§ What is required
Repeat the lines of the data that follow, please, starting at the first and stopping after the one with "return (f(r), f(g), f(b), 1)".
--- Start Supplied data ---
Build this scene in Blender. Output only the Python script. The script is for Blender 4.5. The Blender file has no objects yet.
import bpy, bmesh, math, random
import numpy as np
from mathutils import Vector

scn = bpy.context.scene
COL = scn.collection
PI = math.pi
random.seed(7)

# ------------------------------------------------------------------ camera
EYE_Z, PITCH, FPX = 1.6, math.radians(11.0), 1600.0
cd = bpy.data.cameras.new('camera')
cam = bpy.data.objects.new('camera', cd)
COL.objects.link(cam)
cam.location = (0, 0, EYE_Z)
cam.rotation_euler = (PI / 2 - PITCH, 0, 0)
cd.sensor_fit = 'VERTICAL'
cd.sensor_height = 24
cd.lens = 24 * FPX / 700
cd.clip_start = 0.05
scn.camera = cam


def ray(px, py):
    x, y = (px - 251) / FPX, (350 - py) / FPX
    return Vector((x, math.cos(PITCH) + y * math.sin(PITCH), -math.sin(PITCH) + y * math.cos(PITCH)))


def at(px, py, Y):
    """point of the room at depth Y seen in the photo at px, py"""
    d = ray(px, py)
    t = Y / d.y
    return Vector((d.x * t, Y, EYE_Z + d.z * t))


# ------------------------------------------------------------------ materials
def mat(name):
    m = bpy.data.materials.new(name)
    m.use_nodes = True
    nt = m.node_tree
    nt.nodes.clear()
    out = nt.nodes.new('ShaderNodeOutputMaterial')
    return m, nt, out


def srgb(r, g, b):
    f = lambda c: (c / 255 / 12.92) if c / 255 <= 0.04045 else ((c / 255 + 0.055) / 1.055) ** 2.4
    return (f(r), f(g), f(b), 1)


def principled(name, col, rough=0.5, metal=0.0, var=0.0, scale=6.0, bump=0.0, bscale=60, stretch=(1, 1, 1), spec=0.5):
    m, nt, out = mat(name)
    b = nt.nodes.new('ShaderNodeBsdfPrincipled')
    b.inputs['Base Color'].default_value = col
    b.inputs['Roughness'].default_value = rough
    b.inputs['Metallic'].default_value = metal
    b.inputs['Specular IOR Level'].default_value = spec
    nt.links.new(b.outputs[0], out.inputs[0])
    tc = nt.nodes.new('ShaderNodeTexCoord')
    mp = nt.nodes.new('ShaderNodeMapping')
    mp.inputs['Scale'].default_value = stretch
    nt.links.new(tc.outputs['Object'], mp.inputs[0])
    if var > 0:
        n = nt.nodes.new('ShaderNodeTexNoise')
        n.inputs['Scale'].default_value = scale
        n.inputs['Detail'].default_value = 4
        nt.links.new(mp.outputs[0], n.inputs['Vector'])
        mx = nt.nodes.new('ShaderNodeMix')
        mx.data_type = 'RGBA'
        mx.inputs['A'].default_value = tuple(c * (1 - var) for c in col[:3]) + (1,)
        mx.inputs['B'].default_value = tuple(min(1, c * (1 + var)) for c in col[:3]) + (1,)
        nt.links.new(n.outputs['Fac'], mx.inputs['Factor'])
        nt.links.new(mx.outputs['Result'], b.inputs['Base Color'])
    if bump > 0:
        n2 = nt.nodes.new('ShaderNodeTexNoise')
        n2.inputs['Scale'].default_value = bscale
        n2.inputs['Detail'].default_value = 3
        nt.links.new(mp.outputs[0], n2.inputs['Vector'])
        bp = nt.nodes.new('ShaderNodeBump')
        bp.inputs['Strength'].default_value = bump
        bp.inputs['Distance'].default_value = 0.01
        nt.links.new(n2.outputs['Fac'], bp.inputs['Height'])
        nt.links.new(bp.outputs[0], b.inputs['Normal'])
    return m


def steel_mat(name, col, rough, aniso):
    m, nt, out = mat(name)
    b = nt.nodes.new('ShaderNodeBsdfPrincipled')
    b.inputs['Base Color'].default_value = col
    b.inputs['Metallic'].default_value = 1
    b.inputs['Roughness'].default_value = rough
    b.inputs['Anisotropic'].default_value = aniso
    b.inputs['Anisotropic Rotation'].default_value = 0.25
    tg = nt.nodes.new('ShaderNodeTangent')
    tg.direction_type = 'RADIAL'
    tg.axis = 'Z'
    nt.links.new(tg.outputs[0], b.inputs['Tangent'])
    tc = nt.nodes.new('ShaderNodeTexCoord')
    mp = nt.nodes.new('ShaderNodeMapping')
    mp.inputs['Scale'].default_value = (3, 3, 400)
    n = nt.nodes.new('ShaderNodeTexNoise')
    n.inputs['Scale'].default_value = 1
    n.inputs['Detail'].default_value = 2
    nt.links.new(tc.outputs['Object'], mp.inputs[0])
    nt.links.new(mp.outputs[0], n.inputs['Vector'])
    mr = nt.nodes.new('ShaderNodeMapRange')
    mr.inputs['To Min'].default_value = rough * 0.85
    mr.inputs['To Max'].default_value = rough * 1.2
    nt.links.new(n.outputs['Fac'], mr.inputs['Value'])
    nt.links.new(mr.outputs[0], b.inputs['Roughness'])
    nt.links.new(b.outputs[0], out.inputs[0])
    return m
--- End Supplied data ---
§ Response for this exercise
Build this scene in Blender. Output only the Python script. The script is for Blender 4.5. The Blender file has no objects yet.
import bpy, bmesh, math, random
import numpy as np
from mathutils import Vector

scn = bpy.context.scene
COL = scn.collection
PI = math.pi
random.seed(7)

# ------------------------------------------------------------------ camera
EYE_Z, PITCH, FPX = 1.6, math.radians(11.0), 1600.0
cd = bpy.data.cameras.new('camera')
cam = bpy.data.objects.new('camera', cd)
COL.objects.link(cam)
cam.location = (0, 0, EYE_Z)
cam.rotation_euler = (PI / 2 - PITCH, 0, 0)
cd.sensor_fit = 'VERTICAL'
cd.sensor_height = 24
cd.lens = 24 * FPX / 700
cd.clip_start = 0.05
scn.camera = cam


def ray(px, py):
    x, y = (px - 251) / FPX, (350 - py) / FPX
    return Vector((x, math.cos(PITCH) + y * math.sin(PITCH), -math.sin(PITCH) + y * math.cos(PITCH)))


def at(px, py, Y):
    """point of the room at depth Y seen in the photo at px, py"""
    d = ray(px, py)
    t = Y / d.y
    return Vector((d.x * t, Y, EYE_Z + d.z * t))


# ------------------------------------------------------------------ materials
def mat(name):
    m = bpy.data.materials.new(name)
    m.use_nodes = True
    nt = m.node_tree
    nt.nodes.clear()
    out = nt.nodes.new('ShaderNodeOutputMaterial')
    return m, nt, out


def srgb(r, g, b):
    f = lambda c: (c / 255 / 12.92) if c / 255 <= 0.04045 else ((c / 255 + 0.055) / 1.055) ** 2.4
    return (f(r), f(g), f(b), 1)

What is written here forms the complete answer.